Thursday, October 20, 2005

Oakland airport to privatize parking
By Paul T. Rosynsky
The Tri-Valley (CA) Herald
 
 
OAKLAND - Running an airport parking lot is not what it used to be, and the
Port of Oakland has learned that lesson the hard way. 

Over the last decade, the number of air travelers using airport parking lots
has declined, costing the port millions of dollars. 

Most of that parking business has gone elsewhere, usually to off-airport
lots that offer cheaper rates and more amenities. 

In response, port officials want to do the same with their three lots at
Oakland International Airport and will seek a private firm to help. 

"The issue is, you have to run parking like a business and the port has not
really had to do that," said Port Aviation Director Steve Grossman. "We
don't spend much on marketing parking lots, we don't react to changes in the
marketplace." 

While the port has maintained a relatively simple advertising campaign to
attract air travelers to its lots, the competition has offered more for
less. 

They've offered car washes while you're traveling on business. Oil changes
when on a family vacation.
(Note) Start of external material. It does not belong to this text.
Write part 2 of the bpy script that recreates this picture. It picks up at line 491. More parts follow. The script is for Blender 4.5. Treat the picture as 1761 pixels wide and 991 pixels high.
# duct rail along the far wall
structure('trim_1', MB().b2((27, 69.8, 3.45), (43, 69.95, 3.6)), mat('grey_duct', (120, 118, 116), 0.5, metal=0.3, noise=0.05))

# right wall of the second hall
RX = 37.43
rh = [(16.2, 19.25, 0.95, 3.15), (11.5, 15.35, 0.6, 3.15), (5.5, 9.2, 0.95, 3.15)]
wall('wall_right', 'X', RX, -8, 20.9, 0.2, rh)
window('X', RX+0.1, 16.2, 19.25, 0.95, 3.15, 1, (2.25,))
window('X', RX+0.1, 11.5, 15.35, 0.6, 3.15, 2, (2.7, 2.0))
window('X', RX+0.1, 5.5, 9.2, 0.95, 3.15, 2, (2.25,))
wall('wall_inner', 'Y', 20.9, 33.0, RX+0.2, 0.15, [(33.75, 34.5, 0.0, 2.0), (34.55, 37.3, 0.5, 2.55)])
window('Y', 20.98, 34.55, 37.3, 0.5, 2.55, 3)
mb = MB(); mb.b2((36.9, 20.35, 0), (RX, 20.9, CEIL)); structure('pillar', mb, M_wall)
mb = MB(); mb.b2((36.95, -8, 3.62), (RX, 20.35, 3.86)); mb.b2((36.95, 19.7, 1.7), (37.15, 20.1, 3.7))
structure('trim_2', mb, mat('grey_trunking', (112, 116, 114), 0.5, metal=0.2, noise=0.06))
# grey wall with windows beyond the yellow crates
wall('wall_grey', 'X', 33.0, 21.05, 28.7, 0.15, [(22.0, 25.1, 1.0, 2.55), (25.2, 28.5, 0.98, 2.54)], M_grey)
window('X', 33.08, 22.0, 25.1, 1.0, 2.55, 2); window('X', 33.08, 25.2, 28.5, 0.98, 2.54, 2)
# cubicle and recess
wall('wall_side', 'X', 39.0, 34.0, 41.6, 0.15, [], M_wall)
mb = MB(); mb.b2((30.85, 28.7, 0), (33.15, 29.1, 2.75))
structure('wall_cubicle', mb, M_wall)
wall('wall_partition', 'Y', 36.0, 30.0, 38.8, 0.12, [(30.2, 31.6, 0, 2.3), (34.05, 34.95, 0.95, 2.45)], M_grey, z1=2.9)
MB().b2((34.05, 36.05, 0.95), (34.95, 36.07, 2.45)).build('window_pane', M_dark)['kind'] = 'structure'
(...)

Cheaper rates and more frequent shuttles to their
lots, which are just a few miles from the airport's main lobby. 

As a result, the number of people using the airport's lots, which offer
nothing but proximity to the airport, has decreased by almost half,
according to port documents. 

Where in 1996 more than 40 percent of the people using the airport parked in
its lots, so far this year only 23 percent did so. 
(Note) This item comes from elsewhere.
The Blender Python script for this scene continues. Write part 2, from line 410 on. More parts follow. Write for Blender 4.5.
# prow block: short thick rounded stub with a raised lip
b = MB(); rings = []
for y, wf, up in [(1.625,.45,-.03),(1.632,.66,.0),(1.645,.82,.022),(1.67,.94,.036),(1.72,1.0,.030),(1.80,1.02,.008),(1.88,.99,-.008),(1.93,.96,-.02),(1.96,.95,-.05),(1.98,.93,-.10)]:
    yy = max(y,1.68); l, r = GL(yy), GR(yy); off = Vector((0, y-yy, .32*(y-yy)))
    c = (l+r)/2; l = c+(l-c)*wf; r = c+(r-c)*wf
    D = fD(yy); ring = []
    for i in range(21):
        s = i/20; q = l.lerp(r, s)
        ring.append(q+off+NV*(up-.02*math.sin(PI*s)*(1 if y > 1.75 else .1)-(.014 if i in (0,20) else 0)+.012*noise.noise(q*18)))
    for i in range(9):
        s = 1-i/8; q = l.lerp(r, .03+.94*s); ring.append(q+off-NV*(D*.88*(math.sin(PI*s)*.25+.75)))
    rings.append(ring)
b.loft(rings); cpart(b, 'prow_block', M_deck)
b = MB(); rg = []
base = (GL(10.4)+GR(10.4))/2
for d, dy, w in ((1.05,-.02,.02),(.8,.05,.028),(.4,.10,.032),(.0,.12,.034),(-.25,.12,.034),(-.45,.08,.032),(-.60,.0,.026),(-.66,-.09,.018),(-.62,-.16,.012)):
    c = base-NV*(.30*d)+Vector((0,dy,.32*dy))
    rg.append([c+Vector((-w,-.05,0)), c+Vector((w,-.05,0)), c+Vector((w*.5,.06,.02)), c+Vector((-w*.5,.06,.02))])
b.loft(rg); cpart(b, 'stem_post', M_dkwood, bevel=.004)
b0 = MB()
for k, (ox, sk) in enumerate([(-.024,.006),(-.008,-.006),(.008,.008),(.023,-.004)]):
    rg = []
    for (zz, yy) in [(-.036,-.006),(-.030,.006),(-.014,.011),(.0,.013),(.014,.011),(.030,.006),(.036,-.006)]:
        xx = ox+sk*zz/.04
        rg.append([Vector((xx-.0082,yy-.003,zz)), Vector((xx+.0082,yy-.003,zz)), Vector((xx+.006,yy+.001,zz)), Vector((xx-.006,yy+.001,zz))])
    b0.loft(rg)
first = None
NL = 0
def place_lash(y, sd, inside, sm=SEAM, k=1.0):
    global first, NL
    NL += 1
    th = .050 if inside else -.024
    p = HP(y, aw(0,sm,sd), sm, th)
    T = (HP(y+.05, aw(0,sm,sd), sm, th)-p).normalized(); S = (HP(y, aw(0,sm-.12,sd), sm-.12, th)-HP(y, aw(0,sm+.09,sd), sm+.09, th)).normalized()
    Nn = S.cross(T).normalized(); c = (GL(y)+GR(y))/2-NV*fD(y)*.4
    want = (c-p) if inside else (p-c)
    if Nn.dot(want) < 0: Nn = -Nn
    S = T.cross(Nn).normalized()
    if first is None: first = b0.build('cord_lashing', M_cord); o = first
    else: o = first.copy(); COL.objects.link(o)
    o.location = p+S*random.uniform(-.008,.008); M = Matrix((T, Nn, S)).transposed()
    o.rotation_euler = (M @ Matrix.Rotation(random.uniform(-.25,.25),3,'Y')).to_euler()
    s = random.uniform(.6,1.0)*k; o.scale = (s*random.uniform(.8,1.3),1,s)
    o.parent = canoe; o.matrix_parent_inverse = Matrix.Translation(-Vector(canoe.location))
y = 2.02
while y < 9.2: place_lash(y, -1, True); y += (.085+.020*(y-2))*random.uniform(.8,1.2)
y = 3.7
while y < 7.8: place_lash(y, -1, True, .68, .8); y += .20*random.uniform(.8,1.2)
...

"It's pretty obvious that it has been some time that we have not been able
to fully utilize the spaces we have," said Port Commissioner Frank Kiang, a
member of the commission's aviation committee. "Parking has just become a
very specialized business." 

And a business that port staff members said is better left to the private
sector. 

Port officials said they believe they can find a firm to take over the
parking lots at the airport. That firm then would guarantee a minimum
payment to the port each year for the right to do what it wants with airport
parking lots. 

In addition, the port would work out a formula to share some of the profits
the company might make. 

In return, the company would get the right to make decisions about the
parking lot, which could include setting parking rates and changing what is
considered an economy lot and what is the hourly lot. 

Should the port follow through with its plan, it would be one of only a
handful of airports to have put their lots into private hands, Grossman
said. 

"We would be blazing new ground with this," he said.